EXERCISE INSTRUCTIONS: Repeat each line of the material below exactly as it appears, minus any pictures.

INFORMATION SUPPLIED:
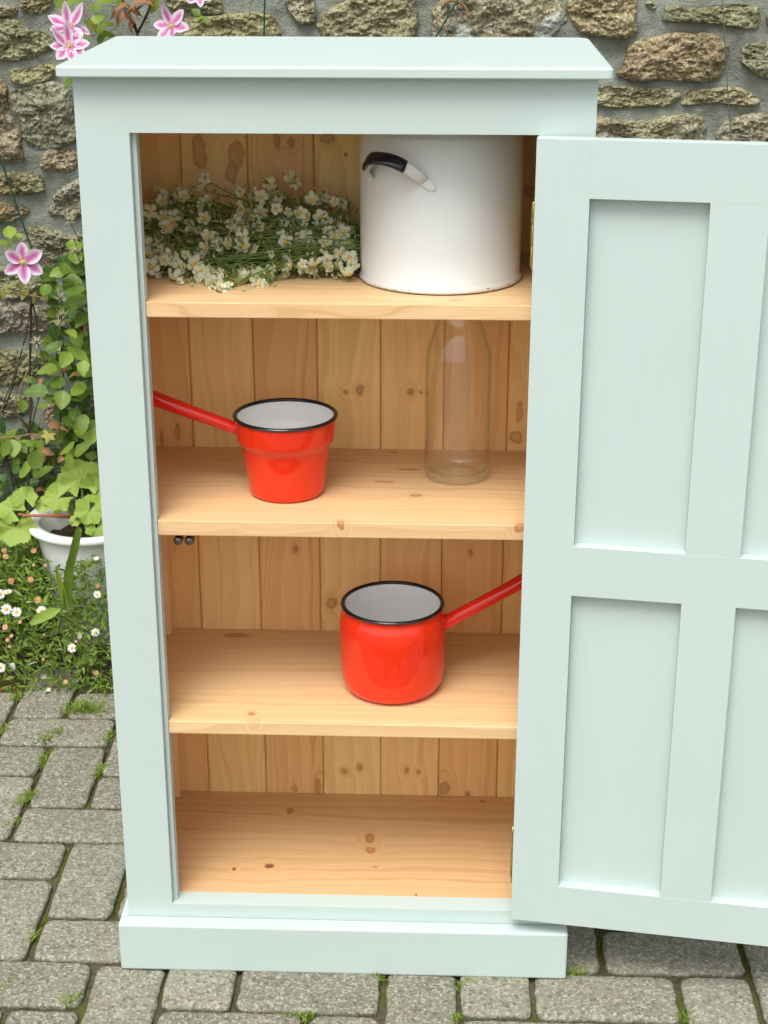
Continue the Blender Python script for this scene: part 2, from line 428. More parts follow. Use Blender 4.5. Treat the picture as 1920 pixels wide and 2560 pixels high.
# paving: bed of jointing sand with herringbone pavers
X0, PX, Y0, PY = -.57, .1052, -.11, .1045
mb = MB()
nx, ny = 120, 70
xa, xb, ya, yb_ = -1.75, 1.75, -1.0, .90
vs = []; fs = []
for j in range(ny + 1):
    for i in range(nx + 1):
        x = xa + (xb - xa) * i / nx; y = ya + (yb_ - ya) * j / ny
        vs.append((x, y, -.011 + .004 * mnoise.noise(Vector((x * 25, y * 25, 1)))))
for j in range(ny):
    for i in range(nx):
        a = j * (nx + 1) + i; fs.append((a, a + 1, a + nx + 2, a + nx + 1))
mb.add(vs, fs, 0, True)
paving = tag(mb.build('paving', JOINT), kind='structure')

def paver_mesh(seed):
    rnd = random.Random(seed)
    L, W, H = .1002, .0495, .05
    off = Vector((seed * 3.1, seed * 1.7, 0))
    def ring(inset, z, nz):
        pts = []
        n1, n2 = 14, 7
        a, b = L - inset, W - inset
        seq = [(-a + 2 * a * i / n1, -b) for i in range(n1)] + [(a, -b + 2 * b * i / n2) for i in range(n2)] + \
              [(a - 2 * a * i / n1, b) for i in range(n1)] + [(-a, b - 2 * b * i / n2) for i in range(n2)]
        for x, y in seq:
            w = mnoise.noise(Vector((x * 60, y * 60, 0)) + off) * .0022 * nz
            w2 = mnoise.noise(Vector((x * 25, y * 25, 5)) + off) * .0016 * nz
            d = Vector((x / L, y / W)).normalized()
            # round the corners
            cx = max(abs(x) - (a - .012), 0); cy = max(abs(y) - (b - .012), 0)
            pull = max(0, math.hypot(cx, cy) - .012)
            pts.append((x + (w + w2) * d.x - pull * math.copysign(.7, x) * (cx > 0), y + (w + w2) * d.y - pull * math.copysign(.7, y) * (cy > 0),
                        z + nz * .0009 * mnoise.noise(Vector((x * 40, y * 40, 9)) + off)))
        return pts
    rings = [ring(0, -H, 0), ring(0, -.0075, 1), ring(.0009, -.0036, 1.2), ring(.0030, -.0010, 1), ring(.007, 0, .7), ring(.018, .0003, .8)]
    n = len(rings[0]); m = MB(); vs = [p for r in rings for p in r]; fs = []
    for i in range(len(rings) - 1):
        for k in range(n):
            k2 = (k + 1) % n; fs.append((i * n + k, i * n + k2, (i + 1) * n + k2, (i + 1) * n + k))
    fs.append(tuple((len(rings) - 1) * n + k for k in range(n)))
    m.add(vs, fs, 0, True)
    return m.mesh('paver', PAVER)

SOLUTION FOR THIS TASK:
Continue the Blender Python script for this scene: part 2, from line 428. More parts follow. Use Blender 4.5. Treat the picture as 1920 pixels wide and 2560 pixels high.
# paving: bed of jointing sand with herringbone pavers
X0, PX, Y0, PY = -.57, .1052, -.11, .1045
mb = MB()
nx, ny = 120, 70
xa, xb, ya, yb_ = -1.75, 1.75, -1.0, .90
vs = []; fs = []
for j in range(ny + 1):
    for i in range(nx + 1):
        x = xa + (xb - xa) * i / nx; y = ya + (yb_ - ya) * j / ny
        vs.append((x, y, -.011 + .004 * mnoise.noise(Vector((x * 25, y * 25, 1)))))
for j in range(ny):
    for i in range(nx):
        a = j * (nx + 1) + i; fs.append((a, a + 1, a + nx + 2, a + nx + 1))
mb.add(vs, fs, 0, True)
paving = tag(mb.build('paving', JOINT), kind='structure')

def paver_mesh(seed):
    rnd = random.Random(seed)
    L, W, H = .1002, .0495, .05
    off = Vector((seed * 3.1, seed * 1.7, 0))
    def ring(inset, z, nz):
        pts = []
        n1, n2 = 14, 7
        a, b = L - inset, W - inset
        seq = [(-a + 2 * a * i / n1, -b) for i in range(n1)] + [(a, -b + 2 * b * i / n2) for i in range(n2)] + \
              [(a - 2 * a * i / n1, b) for i in range(n1)] + [(-a, b - 2 * b * i / n2) for i in range(n2)]
        for x, y in seq:
            w = mnoise.noise(Vector((x * 60, y * 60, 0)) + off) * .0022 * nz
            w2 = mnoise.noise(Vector((x * 25, y * 25, 5)) + off) * .0016 * nz
            d = Vector((x / L, y / W)).normalized()
            # round the corners
            cx = max(abs(x) - (a - .012), 0); cy = max(abs(y) - (b - .012), 0)
            pull = max(0, math.hypot(cx, cy) - .012)
            pts.append((x + (w + w2) * d.x - pull * math.copysign(.7, x) * (cx > 0), y + (w + w2) * d.y - pull * math.copysign(.7, y) * (cy > 0),
                        z + nz * .0009 * mnoise.noise(Vector((x * 40, y * 40, 9)) + off)))
        return pts
    rings = [ring(0, -H, 0), ring(0, -.0075, 1), ring(.0009, -.0036, 1.2), ring(.0030, -.0010, 1), ring(.007, 0, .7), ring(.018, .0003, .8)]
    n = len(rings[0]); m = MB(); vs = [p for r in rings for p in r]; fs = []
    for i in range(len(rings) - 1):
        for k in range(n):
            k2 = (k + 1) % n; fs.append((i * n + k, i * n + k2, (i + 1) * n + k2, (i + 1) * n + k))
    fs.append(tuple((len(rings) - 1) * n + k for k in range(n)))
    m.add(vs, fs, 0, True)
    return m.mesh('paver', PAVER)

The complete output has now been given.